We have to validate ourselves, and not self-abandon.

This translates into taking the burden of believing "if only," we did this or that, everything would be okay. We have to get real and ask ourselves, "What's really going on in the relationship? How do I really feel, what do I want?" and then go about fulfilling ourselves. Things will get clearer, we'll feel less strung out and our choices become easier.

Strategy Number 2: Being Perfect
How many of us have read way too many articles stating we need to have it all together to be loved? It's utter bullshit and no one wants someone who's perfect. No one. When all we focus on is our strengths, we dismiss a whole other side to our partners and ourselves. They don't get to see the "real us," and will hesitate to show the real them.

If we've chosen a mate who is hypercritical and expects perfection or mistreats us when we fail, we usually have a voice in our head equally as critical beating us up. It tells us to try harder, make fewer mistakes and create more perfection.

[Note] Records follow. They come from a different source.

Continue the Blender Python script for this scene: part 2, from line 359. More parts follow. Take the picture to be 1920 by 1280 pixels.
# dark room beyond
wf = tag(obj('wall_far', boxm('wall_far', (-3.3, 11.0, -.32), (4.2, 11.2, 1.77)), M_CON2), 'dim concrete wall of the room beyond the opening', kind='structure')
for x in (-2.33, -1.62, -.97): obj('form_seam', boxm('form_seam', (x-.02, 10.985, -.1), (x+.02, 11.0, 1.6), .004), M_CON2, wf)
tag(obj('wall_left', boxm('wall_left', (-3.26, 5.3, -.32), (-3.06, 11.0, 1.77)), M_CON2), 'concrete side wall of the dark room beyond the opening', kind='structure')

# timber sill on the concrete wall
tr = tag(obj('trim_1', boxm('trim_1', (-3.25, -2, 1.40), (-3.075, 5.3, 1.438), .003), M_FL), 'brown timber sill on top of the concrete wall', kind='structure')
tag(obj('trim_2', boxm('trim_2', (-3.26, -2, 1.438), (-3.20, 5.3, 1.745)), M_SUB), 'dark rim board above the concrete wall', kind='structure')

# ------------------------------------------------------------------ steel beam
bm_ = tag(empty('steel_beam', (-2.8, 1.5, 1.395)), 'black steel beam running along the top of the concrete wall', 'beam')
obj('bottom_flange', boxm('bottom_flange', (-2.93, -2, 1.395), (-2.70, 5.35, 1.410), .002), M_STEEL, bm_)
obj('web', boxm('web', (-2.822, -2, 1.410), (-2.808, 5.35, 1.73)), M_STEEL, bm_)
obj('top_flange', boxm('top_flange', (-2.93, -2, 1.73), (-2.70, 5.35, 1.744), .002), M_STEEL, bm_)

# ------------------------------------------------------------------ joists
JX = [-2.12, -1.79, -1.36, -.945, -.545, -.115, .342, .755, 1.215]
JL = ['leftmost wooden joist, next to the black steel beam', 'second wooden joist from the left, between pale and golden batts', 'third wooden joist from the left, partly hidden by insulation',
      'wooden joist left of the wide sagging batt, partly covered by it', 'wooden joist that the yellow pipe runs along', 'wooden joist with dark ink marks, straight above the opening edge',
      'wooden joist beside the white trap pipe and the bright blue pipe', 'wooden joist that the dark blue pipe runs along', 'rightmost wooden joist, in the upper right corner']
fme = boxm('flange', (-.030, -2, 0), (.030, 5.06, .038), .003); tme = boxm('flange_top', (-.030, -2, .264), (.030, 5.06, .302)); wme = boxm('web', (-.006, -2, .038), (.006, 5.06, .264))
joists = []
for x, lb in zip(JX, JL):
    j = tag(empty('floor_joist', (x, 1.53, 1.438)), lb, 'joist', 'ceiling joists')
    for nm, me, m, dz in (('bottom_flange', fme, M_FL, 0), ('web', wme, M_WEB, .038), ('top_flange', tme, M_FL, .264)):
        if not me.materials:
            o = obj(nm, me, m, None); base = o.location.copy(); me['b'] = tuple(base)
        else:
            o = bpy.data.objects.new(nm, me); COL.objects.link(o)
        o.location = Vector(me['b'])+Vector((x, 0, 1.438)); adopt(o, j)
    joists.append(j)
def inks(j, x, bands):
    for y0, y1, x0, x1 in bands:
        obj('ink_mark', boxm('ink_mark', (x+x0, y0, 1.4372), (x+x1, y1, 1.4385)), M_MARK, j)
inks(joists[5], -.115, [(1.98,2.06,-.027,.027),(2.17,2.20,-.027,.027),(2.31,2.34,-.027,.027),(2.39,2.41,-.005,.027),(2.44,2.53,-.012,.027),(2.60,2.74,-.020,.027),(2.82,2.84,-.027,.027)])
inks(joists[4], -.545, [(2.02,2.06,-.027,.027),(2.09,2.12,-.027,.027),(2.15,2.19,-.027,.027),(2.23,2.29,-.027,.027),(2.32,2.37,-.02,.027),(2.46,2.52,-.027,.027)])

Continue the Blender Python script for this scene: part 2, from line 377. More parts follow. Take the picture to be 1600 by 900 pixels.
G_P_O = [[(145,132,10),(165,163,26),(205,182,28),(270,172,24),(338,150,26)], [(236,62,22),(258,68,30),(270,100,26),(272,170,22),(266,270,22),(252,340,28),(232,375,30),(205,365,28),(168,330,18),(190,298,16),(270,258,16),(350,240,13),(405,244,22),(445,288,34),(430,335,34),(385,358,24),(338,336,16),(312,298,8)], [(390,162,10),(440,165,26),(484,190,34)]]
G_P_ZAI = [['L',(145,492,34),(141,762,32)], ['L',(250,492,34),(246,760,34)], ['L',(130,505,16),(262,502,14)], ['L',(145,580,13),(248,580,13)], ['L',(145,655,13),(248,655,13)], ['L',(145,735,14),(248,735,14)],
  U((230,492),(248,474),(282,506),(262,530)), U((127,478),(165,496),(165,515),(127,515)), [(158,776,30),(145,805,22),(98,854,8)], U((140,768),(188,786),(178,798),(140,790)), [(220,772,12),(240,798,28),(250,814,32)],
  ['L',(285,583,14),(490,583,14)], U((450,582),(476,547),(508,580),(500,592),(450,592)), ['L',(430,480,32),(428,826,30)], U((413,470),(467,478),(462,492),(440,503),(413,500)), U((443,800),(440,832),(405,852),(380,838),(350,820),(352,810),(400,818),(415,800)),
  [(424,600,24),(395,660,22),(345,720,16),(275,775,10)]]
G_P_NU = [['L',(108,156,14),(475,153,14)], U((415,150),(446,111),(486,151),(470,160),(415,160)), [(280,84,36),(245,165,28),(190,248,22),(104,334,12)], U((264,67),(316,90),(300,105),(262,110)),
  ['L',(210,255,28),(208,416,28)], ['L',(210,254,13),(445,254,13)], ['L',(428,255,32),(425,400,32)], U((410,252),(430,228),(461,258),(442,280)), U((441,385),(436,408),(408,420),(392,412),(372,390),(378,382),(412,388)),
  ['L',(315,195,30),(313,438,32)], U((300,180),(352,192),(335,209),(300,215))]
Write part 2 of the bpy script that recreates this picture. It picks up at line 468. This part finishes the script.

If we don't listen, we think we'll be abandoned!

When we're vulnerable, honest and letting the "real us" show, we stand a much greater chance of actually getting closer to the other person. We don't bond over our perfection. We create intimacy through our imperfections. So, we must stop doing the right thing and do the thing that is truly reflective of who we are and what we want for ourselves.

When we show up as consistently real, we're not second-guessing ourselves and the results are easier to live with no matter what the outcome. And because the focus isn't on loss, it can be on allowing others to love us for who we really are, too.

Strategy Number 3: Over-giving, over-doing and losing ourselves.
Thinking we have to be extra nice to receive love, we tend to lose ourselves in the process.

We've lost our power.

Our ability to feel good is limited.

Most people know when someone has gone overboard in doing nice things for them -- they know they're being manipulated. It's not that we cannot do something nice for someone we love -- it's the reasons behind it that are the concern.

If we ignore fulfilling and giving to ourselves, we'll feel emptier, more insecure and resentful of our mate.

The key is to stop, so we can re-connect with ourselves and where we really are. Once we're back in our bodies, we will make more authentic choices that feel right.

When we're over-giving, physically, we can feel a lot of energy going out in an anxious way. Forced energy that we've intellectualized into believing it's the magic key to unlock someone's heart... and it's not. Just look at the contrast of doing nothing and all that energy leaving our bodies. Crazy, right?

Curtailing the usage of these three strategies will bring us more authentic relationships and a greater feeling of peace inside when we do engage. We'll stop trying to understand, be perfect or nice as a way to control being abandoned and instead, create an opening to love and acceptance.